### GIVEN INFORMATION
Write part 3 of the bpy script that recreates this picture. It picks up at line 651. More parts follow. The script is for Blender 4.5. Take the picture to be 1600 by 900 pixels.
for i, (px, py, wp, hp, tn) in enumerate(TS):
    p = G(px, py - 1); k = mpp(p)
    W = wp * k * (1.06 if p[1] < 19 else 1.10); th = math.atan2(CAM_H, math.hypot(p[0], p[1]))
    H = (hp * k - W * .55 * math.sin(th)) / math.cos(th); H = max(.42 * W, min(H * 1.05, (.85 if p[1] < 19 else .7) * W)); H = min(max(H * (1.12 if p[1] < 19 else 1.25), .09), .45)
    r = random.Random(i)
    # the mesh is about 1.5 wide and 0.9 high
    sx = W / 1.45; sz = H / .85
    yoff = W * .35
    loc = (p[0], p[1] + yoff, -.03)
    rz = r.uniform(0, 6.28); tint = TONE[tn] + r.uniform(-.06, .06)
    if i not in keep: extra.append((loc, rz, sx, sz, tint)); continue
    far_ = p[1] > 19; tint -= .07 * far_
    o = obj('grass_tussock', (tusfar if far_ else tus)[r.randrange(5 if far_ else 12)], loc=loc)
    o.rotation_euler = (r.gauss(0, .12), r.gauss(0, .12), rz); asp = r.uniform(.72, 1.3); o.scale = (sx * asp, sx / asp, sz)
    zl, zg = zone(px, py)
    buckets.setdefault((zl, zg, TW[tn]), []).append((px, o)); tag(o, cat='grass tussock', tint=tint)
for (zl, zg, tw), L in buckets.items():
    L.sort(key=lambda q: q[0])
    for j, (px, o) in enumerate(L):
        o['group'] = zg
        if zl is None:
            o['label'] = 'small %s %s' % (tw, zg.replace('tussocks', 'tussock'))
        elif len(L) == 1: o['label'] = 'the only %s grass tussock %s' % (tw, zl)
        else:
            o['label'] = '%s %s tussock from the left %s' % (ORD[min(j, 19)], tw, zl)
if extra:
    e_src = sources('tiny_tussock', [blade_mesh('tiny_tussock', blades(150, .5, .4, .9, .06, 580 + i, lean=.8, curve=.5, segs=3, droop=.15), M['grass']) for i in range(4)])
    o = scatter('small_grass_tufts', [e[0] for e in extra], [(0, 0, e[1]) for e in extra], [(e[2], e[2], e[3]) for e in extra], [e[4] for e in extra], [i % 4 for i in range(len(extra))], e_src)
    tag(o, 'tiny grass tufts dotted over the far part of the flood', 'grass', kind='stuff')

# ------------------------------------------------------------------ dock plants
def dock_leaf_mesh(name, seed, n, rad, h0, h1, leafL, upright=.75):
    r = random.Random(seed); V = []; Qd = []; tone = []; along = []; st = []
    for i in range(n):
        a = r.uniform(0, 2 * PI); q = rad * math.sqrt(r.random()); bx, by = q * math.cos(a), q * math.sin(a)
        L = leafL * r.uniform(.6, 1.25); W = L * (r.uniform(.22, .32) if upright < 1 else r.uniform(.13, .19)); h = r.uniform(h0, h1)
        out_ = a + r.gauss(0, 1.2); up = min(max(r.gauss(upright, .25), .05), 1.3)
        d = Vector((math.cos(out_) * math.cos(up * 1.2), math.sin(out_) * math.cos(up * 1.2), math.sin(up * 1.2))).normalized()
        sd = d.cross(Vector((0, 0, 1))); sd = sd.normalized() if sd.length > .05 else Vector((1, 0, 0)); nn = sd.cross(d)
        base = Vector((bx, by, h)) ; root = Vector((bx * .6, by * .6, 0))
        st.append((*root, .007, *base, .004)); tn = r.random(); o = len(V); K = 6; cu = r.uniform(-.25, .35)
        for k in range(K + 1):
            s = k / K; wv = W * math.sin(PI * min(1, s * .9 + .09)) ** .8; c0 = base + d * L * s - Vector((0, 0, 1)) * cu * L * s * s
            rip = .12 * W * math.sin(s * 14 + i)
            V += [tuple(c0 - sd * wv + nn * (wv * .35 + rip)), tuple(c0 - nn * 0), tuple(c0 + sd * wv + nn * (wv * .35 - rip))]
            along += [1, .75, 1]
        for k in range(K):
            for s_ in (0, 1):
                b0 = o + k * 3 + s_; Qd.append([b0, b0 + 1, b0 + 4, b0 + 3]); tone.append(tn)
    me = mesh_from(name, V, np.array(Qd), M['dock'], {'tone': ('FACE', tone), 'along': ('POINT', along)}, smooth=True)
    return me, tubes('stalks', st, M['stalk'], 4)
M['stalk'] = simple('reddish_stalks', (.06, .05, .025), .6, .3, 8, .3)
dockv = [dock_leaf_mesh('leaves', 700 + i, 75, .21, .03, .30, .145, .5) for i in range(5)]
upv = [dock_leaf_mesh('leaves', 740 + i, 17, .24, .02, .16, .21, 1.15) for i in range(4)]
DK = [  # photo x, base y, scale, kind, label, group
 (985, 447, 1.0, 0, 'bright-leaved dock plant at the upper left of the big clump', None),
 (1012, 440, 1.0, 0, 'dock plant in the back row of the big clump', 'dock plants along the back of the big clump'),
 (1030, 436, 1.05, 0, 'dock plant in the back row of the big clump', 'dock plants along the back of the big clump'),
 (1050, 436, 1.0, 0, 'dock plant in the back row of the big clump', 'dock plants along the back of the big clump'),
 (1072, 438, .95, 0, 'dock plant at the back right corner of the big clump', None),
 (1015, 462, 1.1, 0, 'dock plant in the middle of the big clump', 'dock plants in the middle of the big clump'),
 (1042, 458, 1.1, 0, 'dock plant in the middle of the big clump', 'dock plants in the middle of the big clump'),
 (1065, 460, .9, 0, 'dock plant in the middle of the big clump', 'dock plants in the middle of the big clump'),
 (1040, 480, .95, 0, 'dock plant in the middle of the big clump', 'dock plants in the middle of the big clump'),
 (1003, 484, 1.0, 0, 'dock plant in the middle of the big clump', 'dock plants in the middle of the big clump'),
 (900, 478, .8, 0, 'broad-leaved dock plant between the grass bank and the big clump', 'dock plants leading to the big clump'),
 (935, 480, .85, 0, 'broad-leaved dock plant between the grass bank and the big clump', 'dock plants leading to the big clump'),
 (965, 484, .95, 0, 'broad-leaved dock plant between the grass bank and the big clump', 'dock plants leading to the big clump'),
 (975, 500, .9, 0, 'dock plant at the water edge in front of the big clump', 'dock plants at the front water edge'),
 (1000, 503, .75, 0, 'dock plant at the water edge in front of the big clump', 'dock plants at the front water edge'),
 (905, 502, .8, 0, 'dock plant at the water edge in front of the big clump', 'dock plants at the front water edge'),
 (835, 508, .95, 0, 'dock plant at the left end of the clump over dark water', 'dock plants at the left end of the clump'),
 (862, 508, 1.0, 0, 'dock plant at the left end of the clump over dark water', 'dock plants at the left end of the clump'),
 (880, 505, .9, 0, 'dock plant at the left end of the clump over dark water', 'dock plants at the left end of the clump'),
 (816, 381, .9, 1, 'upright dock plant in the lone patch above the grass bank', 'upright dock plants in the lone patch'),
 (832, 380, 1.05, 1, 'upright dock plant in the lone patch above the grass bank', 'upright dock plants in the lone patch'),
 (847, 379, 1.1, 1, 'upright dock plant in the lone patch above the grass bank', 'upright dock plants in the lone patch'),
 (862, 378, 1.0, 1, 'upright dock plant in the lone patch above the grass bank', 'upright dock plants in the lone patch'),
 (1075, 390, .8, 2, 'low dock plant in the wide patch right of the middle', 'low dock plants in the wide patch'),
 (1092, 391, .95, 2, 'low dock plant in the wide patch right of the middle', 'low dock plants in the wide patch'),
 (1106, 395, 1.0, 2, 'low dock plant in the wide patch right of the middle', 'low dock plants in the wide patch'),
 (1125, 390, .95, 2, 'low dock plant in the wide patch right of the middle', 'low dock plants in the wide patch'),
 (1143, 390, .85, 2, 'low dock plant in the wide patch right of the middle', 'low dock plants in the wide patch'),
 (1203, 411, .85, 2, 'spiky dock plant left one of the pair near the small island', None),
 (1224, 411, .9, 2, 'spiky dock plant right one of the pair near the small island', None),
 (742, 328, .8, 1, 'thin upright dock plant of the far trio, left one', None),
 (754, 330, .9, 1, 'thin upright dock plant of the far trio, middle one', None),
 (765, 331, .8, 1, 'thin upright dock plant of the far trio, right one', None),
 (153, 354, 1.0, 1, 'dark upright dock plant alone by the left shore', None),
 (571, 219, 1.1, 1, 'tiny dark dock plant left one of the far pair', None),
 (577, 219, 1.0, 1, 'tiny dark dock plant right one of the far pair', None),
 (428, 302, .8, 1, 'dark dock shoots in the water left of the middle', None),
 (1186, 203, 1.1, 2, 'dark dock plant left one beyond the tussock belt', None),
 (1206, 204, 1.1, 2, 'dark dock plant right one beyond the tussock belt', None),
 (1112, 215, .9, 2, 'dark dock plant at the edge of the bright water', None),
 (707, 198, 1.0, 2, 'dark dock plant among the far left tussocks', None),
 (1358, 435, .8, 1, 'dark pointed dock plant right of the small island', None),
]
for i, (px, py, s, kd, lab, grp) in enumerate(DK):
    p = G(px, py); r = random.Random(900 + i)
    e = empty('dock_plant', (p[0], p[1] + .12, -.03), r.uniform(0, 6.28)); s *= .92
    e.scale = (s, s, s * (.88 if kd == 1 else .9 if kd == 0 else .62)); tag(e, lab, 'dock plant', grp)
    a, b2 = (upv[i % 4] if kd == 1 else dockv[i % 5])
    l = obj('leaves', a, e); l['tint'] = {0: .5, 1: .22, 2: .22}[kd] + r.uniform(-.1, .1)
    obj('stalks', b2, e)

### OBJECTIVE
Include the first line, the line containing "tag(o, 'tiny grass", and every line between them, copied exactly from the material above; output no other line.

### COMPLETE ANSWER
Write part 3 of the bpy script that recreates this picture. It picks up at line 651. More parts follow. The script is for Blender 4.5. Take the picture to be 1600 by 900 pixels.
for i, (px, py, wp, hp, tn) in enumerate(TS):
    p = G(px, py - 1); k = mpp(p)
    W = wp * k * (1.06 if p[1] < 19 else 1.10); th = math.atan2(CAM_H, math.hypot(p[0], p[1]))
    H = (hp * k - W * .55 * math.sin(th)) / math.cos(th); H = max(.42 * W, min(H * 1.05, (.85 if p[1] < 19 else .7) * W)); H = min(max(H * (1.12 if p[1] < 19 else 1.25), .09), .45)
    r = random.Random(i)
    # the mesh is about 1.5 wide and 0.9 high
    sx = W / 1.45; sz = H / .85
    yoff = W * .35
    loc = (p[0], p[1] + yoff, -.03)
    rz = r.uniform(0, 6.28); tint = TONE[tn] + r.uniform(-.06, .06)
    if i not in keep: extra.append((loc, rz, sx, sz, tint)); continue
    far_ = p[1] > 19; tint -= .07 * far_
    o = obj('grass_tussock', (tusfar if far_ else tus)[r.randrange(5 if far_ else 12)], loc=loc)
    o.rotation_euler = (r.gauss(0, .12), r.gauss(0, .12), rz); asp = r.uniform(.72, 1.3); o.scale = (sx * asp, sx / asp, sz)
    zl, zg = zone(px, py)
    buckets.setdefault((zl, zg, TW[tn]), []).append((px, o)); tag(o, cat='grass tussock', tint=tint)
for (zl, zg, tw), L in buckets.items():
    L.sort(key=lambda q: q[0])
    for j, (px, o) in enumerate(L):
        o['group'] = zg
        if zl is None:
            o['label'] = 'small %s %s' % (tw, zg.replace('tussocks', 'tussock'))
        elif len(L) == 1: o['label'] = 'the only %s grass tussock %s' % (tw, zl)
        else:
            o['label'] = '%s %s tussock from the left %s' % (ORD[min(j, 19)], tw, zl)
if extra:
    e_src = sources('tiny_tussock', [blade_mesh('tiny_tussock', blades(150, .5, .4, .9, .06, 580 + i, lean=.8, curve=.5, segs=3, droop=.15), M['grass']) for i in range(4)])
    o = scatter('small_grass_tufts', [e[0] for e in extra], [(0, 0, e[1]) for e in extra], [(e[2], e[2], e[3]) for e in extra], [e[4] for e in extra], [i % 4 for i in range(len(extra))], e_src)
    tag(o, 'tiny grass tufts dotted over the far part of the flood', 'grass', kind='stuff')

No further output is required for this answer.